Lucas (2001) "Effectively Maintained Inequality: Education Transitions, Track Mobility, and Social Background Effects"

Lucas, Samuel R. 2001. "Effectively Maintained Inequality: Education Transitions, Track Mobility, and Social Background Effects." American Journal of Sociology 106: 1642-90.

 読むのは何回目かなのですが、通した理解がきちんとできていませんでした。というのも長いのですよね、この論文は。大学院の授業でも対象になったことがあるのですが、「最近の英語論文は無駄に長いんだよなあ」と、S山先生がぼやかれていた記憶があります。

 前に読んだ時のメモ書きによると、教育の移行段階が後になるほど、社会階層の効果が逓減してゆくという知見に関する2つの説明(ライフコース的な観点からの説明と、MMI仮説)の問題点と、Cameron and Heckman(1998)によるMareのモデルへの批判にどのように答えるか、という部分が重要であると感じていたようです。しかし今回は、そもそも移行研究とトラッキング研究が、それぞれ別々に発展してきていることの問題意識が前提として著者にはあるのだということに気づきました。

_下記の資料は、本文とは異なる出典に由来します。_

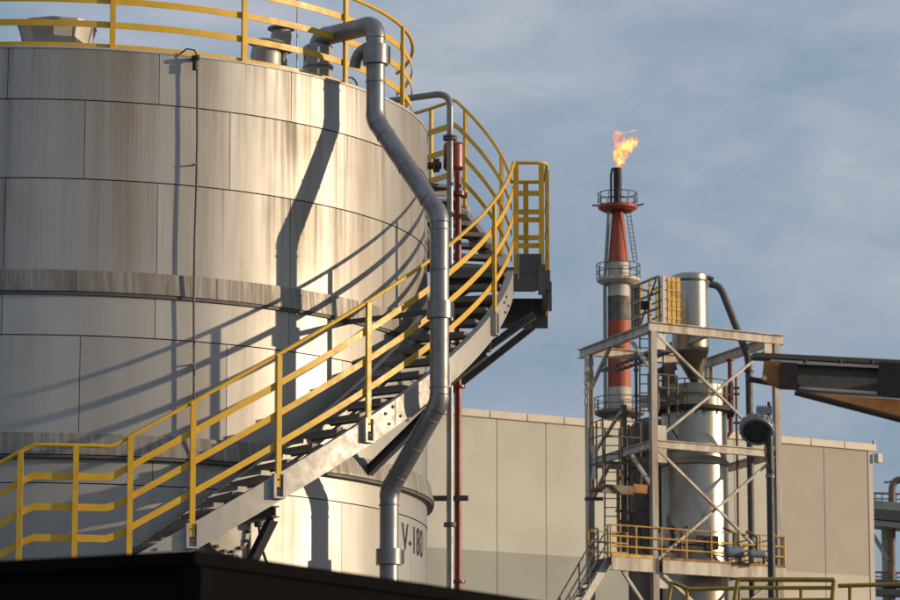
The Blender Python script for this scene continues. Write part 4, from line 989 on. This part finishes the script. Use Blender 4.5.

 分析モデルも、今読んでみると理解が進みました(これは授業で読んだM1の時には絶対に分かりませんねえ)。順序プロビットに、時間変化する共変量を導入することで、移行段階ごとに特有なパラメータを推定するというものです。移行段階ごとに観察される従属変数のカテゴリ数が異なっているのですが(高校の学年が変わる段階では、中退、数学を選択しない、大学進学向けではない数学を選択、大学進学向けの数学を選択の4つである一方で、高校卒業の段階では大学に行くかどうかのみ)、大学が質的に異なっている可能性を潜在的に認めつつも、観察される値としては二値(右側センサーされている)として扱うという方法が興味深かったです。